EXERCISE: Write out all the data again, exactly as it stands.

GIVEN MATERIAL:
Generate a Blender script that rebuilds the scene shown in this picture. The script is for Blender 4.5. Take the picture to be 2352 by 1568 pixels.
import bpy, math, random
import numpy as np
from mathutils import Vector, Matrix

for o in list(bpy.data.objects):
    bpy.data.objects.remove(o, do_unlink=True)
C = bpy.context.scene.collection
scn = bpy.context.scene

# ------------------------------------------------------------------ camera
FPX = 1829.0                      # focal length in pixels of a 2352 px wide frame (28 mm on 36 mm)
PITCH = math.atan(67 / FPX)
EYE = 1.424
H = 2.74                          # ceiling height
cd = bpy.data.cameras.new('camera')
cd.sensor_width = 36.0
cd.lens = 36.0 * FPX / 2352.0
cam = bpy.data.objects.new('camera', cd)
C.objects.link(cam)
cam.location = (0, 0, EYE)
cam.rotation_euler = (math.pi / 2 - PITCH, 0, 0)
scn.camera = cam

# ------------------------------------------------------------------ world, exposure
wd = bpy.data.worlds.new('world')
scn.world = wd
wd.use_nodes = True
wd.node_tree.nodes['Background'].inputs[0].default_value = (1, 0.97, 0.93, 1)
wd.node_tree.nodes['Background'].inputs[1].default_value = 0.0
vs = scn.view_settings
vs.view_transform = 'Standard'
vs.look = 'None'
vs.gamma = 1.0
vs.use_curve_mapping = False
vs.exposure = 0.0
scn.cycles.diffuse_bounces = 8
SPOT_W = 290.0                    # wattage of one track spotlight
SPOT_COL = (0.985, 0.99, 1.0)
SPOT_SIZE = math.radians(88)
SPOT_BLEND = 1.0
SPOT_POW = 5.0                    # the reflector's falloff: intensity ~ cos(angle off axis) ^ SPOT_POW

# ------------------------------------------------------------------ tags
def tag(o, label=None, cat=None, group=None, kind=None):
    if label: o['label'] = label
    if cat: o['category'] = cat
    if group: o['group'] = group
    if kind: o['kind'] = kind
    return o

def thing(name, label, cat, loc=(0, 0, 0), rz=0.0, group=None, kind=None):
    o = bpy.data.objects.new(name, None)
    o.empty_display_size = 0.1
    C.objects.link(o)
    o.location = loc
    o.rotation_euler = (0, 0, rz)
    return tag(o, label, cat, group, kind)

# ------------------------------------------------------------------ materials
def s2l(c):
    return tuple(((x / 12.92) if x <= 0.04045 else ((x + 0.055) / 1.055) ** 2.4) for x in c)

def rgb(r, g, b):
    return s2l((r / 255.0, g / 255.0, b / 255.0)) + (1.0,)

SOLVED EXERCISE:
Generate a Blender script that rebuilds the scene shown in this picture. The script is for Blender 4.5. Take the picture to be 2352 by 1568 pixels.
import bpy, math, random
import numpy as np
from mathutils import Vector, Matrix

for o in list(bpy.data.objects):
    bpy.data.objects.remove(o, do_unlink=True)
C = bpy.context.scene.collection
scn = bpy.context.scene

# ------------------------------------------------------------------ camera
FPX = 1829.0                      # focal length in pixels of a 2352 px wide frame (28 mm on 36 mm)
PITCH = math.atan(67 / FPX)
EYE = 1.424
H = 2.74                          # ceiling height
cd = bpy.data.cameras.new('camera')
cd.sensor_width = 36.0
cd.lens = 36.0 * FPX / 2352.0
cam = bpy.data.objects.new('camera', cd)
C.objects.link(cam)
cam.location = (0, 0, EYE)
cam.rotation_euler = (math.pi / 2 - PITCH, 0, 0)
scn.camera = cam

# ------------------------------------------------------------------ world, exposure
wd = bpy.data.worlds.new('world')
scn.world = wd
wd.use_nodes = True
wd.node_tree.nodes['Background'].inputs[0].default_value = (1, 0.97, 0.93, 1)
wd.node_tree.nodes['Background'].inputs[1].default_value = 0.0
vs = scn.view_settings
vs.view_transform = 'Standard'
vs.look = 'None'
vs.gamma = 1.0
vs.use_curve_mapping = False
vs.exposure = 0.0
scn.cycles.diffuse_bounces = 8
SPOT_W = 290.0                    # wattage of one track spotlight
SPOT_COL = (0.985, 0.99, 1.0)
SPOT_SIZE = math.radians(88)
SPOT_BLEND = 1.0
SPOT_POW = 5.0                    # the reflector's falloff: intensity ~ cos(angle off axis) ^ SPOT_POW

# ------------------------------------------------------------------ tags
def tag(o, label=None, cat=None, group=None, kind=None):
    if label: o['label'] = label
    if cat: o['category'] = cat
    if group: o['group'] = group
    if kind: o['kind'] = kind
    return o

def thing(name, label, cat, loc=(0, 0, 0), rz=0.0, group=None, kind=None):
    o = bpy.data.objects.new(name, None)
    o.empty_display_size = 0.1
    C.objects.link(o)
    o.location = loc
    o.rotation_euler = (0, 0, rz)
    return tag(o, label, cat, group, kind)

# ------------------------------------------------------------------ materials
def s2l(c):
    return tuple(((x / 12.92) if x <= 0.04045 else ((x + 0.055) / 1.055) ** 2.4) for x in c)

def rgb(r, g, b):
    return s2l((r / 255.0, g / 255.0, b / 255.0)) + (1.0,)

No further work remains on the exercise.